そこで源太は「そうか、よし分かった」と。そこまで言うなら俺もさらに譲歩しよう、お前が親方になって俺がお前に従うならいいだろう、と。源太はそこまで言うのですが、しかしやはり十兵衛は嫌だの一点張りなのでした。

 

で、まあ多くの人はね、十兵衛はほんとに自己中の困ったやつだと、そう思うかもしれません。

 

しかし本当にそうなのか。

 

ここで十兵衛にとっての理屈を考えてみた場合、彼が最も重視しているのは何よりも「職人としての道理」なのですね。で、その道理に立って考えてみた場合、一つの仕事を二人で分け合うというのは、絶対に「なし」なのです。だから彼は源太の意見を受け入れないわけですが、果たしてそれは本当に自己中だと言えるのか。

 

私はね、もしかしたら、ある意味源太の方が自己中なのかもしれないと思うのですよ。「世間の理屈」というものを前に出すことで「職人の理屈」を押し曲げようとしている、と。で、源太自身そのことを分かっているから、やっぱり最終的には十兵衛に譲らざるを得ないのですね。

 

なんかそういうところがですね、この話の面白いところなのですねえ。世の中には色んな道理があって、それぞれがそれぞれにそれぞれの立場では正しいのです。にも関わらず、その正しい理屈がぶつかり合うのがこの世間だと。

 

で、十兵衛にしても源太にしても、どこかそこを分かっているのがこの二人の魅力的なところだと私は思うのですよ。これがね、よくいるじゃないですか、本当は自分のことしか考えてないくせにいかにももっともな理屈を並べ立てる人って。

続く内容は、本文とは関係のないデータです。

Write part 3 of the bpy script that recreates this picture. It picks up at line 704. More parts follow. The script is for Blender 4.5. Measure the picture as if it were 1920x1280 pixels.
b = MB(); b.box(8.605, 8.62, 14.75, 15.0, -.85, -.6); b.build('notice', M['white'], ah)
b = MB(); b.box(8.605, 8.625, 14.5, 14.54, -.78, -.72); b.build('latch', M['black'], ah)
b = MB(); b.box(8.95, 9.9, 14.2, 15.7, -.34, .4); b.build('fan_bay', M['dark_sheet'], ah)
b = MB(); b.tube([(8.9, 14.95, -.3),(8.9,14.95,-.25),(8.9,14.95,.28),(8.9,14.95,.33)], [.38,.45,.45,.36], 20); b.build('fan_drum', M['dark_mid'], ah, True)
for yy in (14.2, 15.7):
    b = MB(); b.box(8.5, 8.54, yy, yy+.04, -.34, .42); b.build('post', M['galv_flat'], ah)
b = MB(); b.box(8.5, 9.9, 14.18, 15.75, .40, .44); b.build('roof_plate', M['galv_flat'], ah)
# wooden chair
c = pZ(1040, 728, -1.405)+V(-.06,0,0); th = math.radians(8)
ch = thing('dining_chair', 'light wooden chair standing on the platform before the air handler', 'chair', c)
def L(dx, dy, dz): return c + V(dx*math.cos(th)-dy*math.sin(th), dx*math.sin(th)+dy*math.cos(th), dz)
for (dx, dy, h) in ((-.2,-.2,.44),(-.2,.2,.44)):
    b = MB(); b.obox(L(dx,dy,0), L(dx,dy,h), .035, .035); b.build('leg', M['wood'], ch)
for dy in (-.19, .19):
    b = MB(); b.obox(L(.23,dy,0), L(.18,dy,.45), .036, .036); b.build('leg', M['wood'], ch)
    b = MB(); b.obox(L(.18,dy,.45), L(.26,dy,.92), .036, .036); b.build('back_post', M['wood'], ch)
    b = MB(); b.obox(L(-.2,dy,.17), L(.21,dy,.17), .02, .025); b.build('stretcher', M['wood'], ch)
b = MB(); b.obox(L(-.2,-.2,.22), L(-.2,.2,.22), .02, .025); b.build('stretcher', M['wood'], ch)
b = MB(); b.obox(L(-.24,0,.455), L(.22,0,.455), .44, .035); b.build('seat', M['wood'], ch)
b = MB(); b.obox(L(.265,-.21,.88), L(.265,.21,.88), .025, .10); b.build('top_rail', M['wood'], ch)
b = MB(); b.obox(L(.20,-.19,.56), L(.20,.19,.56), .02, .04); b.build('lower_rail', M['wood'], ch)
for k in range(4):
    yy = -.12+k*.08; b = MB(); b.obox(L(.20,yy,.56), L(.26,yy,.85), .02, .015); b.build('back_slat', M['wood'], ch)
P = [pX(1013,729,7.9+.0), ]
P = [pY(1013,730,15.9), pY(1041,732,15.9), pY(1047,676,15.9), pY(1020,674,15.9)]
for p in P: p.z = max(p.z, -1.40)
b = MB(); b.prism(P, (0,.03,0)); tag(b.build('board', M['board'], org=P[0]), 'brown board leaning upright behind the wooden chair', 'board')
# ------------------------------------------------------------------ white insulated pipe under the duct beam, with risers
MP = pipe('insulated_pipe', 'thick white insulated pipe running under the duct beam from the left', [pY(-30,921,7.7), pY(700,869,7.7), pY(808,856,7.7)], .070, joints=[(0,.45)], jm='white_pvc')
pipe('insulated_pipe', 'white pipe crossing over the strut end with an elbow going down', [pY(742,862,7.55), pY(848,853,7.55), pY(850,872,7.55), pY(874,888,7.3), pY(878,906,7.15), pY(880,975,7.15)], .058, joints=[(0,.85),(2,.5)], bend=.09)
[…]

で、周りはなんとなくそのことに気付いているから正直心の奥では辟易してるんですけど、当のご本人だけなぜかそのことに対してだけは鈍感で「自分は賢い」と思って悦に入ってるっていう。ま、誰とは言いませんけど。いやですねえ、そういう人。

 

でもね、人間は結局そういった「自分の道理」というものから逸脱することはできないんですよね。職人は「職人の理屈」から抜け出せないし、誰かの奥さんは「妻としての理屈」から抜け出すことはできない。それが人間の悲しさであると同時に、面白さでもあるのでしょう。

 

そういった世間の不条理というもの、そういうものを否定するのではなくしっかりと受け止めて、それでも耐え抜くこと、そんな人間の姿に、露伴は「理想の人間像」を見たのだと思うのですね。

 

そしてそれこそが「五重塔」である、と。

 


ところで、本書は古文体で書かれていることに加え、その内容の深さ濃さから言っても、大人であっても読むのに苦労する作品だと思います。しかし私は今年甥っ子たちの読書感想文の課題図書として本書を推薦したのでした。

 

そして彼らは見事読みきって読書感想文も完成させた!! 中学生で幸田露伴なんて、たいしたものだとオジバカの私は一人喜んでおります。

 

甥っ子たちよ、おじさんは君たちを誇りに思うぞ!

 


おなじみ幸田露伴著「五重塔」に関する素人講釈とおじさんののろけでございました。